Would God ever instruct us to do something wrong? The answer is always no. All his ways are just and he can do no wrong, as Deuteronomy 32:4 says. But sometimes he instructs us to do things that may feel wrong, if we’ve convinced ourselves we perfectly know what’s right. Peter was so grounded in his observance of the Law of God that he couldn’t bring himself to obey God himself. His lawfulness at least was admirable, but God was introducing a gospel bigger than Peter realized, and it cost him some growing pains to grow to understand it.

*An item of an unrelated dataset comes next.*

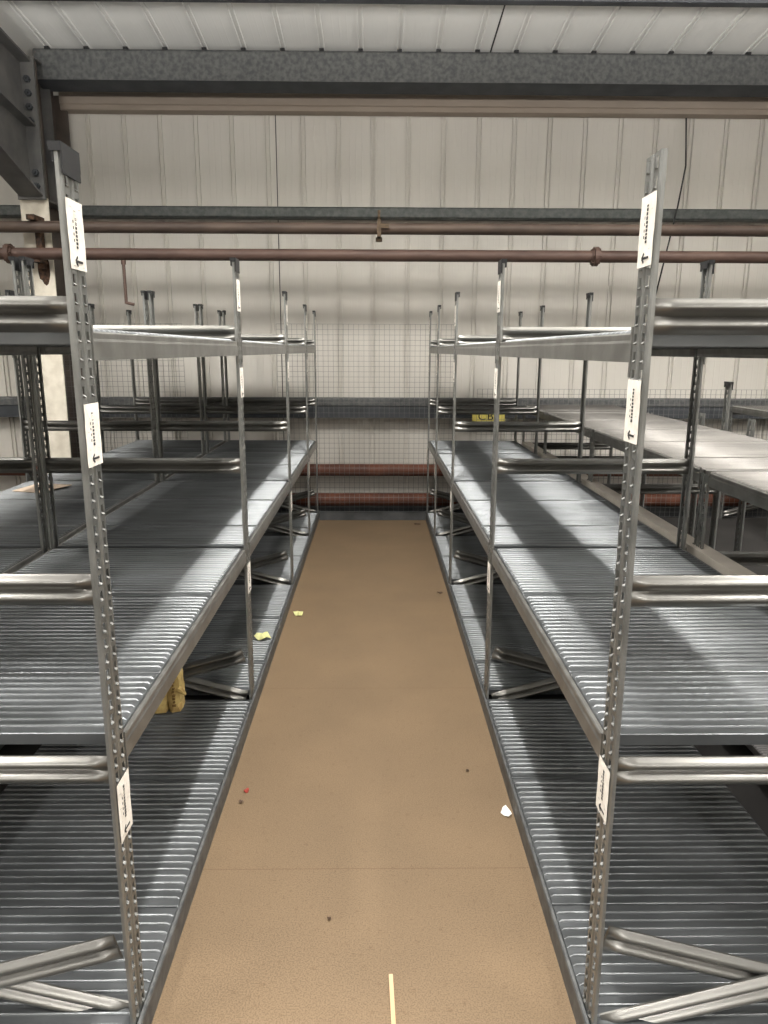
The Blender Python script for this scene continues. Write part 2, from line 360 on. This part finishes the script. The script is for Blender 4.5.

Since the days of Moses, God had separated Israel from everyone else to make them a holy nation. So they were also commanded to separate themselves from foreign practices like eating certain animals. But now, after the savior of the world had accomplished his mission, God was blowing the doors open. From then on, holy union with God no longer belonged only to the Jews, but was offered also to the surrounding Gentile world. Naturally, this freaked Peter out. We often take for granted how enormous of a shift this was. The Gentiles being welcomed in meant that the old normal was gone, and an entirely new covenant was in place.
Immediately after Peter’s vision of unclean animals, the Spirit sent him to baptize Cornelius, an unclean person. A Gentile. A non-Jew. God gave Peter this vision to convey this enormous shift to him, so that he would know that the Holy Spirit was coming even for outsiders like Cornelius. In fact, the book of Acts as a whole is essentially the story of the gospel exploding out to the Gentiles, and the community of God’s people exploding out across the world.
Today, most if not all of us reading this are Gentiles. We are the outside world that God has grafted in to his holy people. What an undeserved grace! Out of the countless ethnicities and cultures found across the human race, there is not one that God declares unclean. Sometimes we tend to think that Christianity belongs only to people like ourselves (which is ridiculous, since we’re not even Jews). But it’s always been a global faith. Scripture has no allowance for shunning anyone for their ethnicity. The gospel is for everyone—even, miraculously, us.